By Dr. Aslam Abdullah, TMO Editor-in-chief

Once again, Muslims identified as Shi’a were killed in Pakistan. Once again, in retaliation, Muslims identified as Sunnis were killed. Once again, Shi’a and Sunni leaders vowed in public to fight the scourge of sectarianism, and once again many of them in private spoke against each other.

The way Muslims have been killing each other in some parts of the world in the name of Allah for preserving the identity of their sect is unfortunate and unacceptable. Even though it is carried out in the name of Allah, it has nothing to do with either Allah or the teachings of Allah. Those who indulge in these kinds of acts are criminal scoundrels and murderers, regardless of the title they carry with them or the status they enjoy. Those who provoke the killing and those who carry out the killing argue that they are serving Allah and earning a place in paradise without looking at the hell they create in the life of their community and the country.. How un-Islamic and cruel is the thought that Allah can be pleased only when part of His creation is killed and when they destroy the places where people seek His Countenance. How barbaric is the idea that Allah will even be more pleased if the blood is shed in a masjid or a place of worship. Those who use any justification to provoke violence in the name of Allah must be confronted boldly without any inhibitions.

People are not born violent. Someone teaches them to be violent. That someone is none other than those religious leaders who provoke average, often illiterate and economically marginalized followers to commit acts of violence–even though in public these leaders appear to be very peaceful and tolerant. Yet, in private among their zealot supporters they appear to be full with hatred against others or call them unbelievers.
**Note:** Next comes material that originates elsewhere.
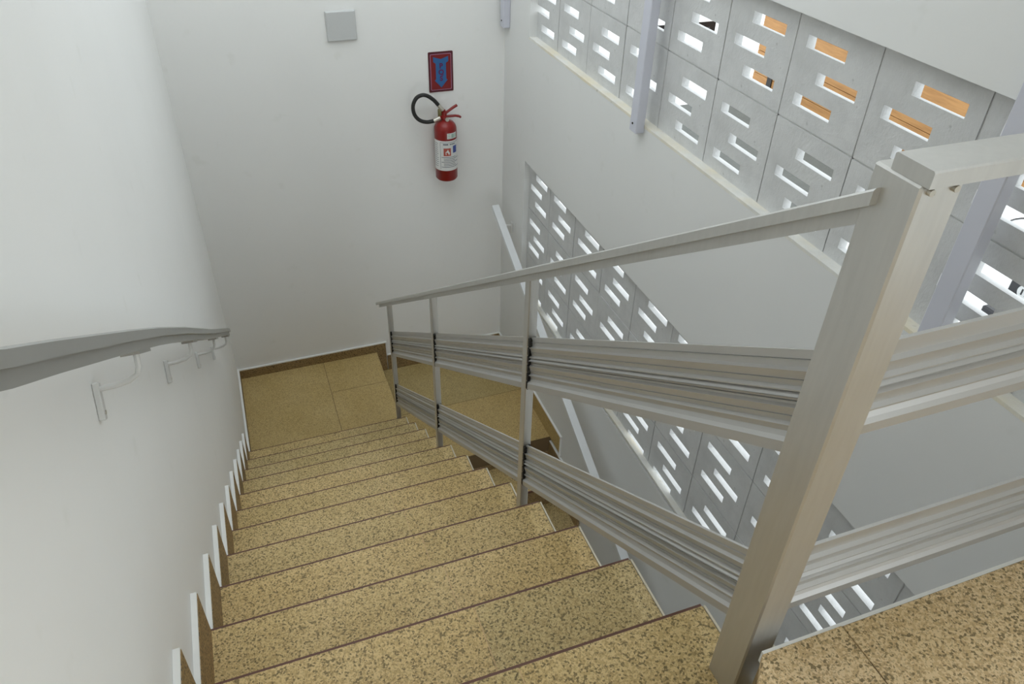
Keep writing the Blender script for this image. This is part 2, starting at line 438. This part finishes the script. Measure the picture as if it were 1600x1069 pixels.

Not many are interested in removing the hateful contents from their vocabulary or books in the light of what is said by the Quran. This Divine Scripture, as believed by Muslims, is the only criterion to determine the validity of ideas and even events. On the contrary, some of these Shia and Sunni scholars and leaders teach things logically inconsistent with Qur`anic teachings and give much more credence to incidents that are referred to in history books written some 200 to 300 years after their occurrence. For instance, many books about the history of history of early Muslims often talk about the conflict between the companions of Prophet (s) many of whom are Shias and Sunnis.. All these books were compiled some 200 to 400 years after the death of these companions of the Prophet on the basis of oral narrations. There is no documentary records of such events. All the historians had were the narrations that they heard in their towns or places of work. None even applied any critical analysis to determine the accuracy of these events.  Many of these stories contradict the Quranic verses about the character of Prophet’s companions. The Quran describes the Prophet’s companions as those who were kind and compassionate to each other, It projects them as those whom Allah accepted as genuine believers without any exception and who accepted Allah as their Lord. Yet many books of history  project them  as power hungry and blood thirsty on the basis of oral references. They ignore the most concrete, i.e. the Quran and accept the most ambiguous and incomplete, i.e. the history of early Muslims.

The Shia and Sunni and other sectarian differences among Muslims are all man-made and they go against the creed of faith and the spirit of the divine message. The Quran does not promote them. In fact, pushes against people deviating from true Islam.  Yet Muslim religious leaders are making little progress in overcoming them. In public they appear to be tolerant, but when it comes to purge their writing of the hatred and  to abandon accusatory language in their talks, they seem to be ineffective. They have become virtual prisoners of their own history fearful of going against their predecessors, even though many may realize that they were wrong.

Obviously, the ongoing sectarian differences have not only weakened the community and deprived them of playing any effective role in the world they inhabit. This situation can create two possible scenarios. Either many young Muslims will become totally disillusioned with Islam and turn away from itt, or they would refuse to identify themselves as Sunnis or Shias, or that they belong to any other sect.

Serious meetings are needed between the religious leaders of the two communities to develop a better understanding of each other so that the existing literature can be purged of all hateful and negative writings and offensive and derogatory speech may be stopped.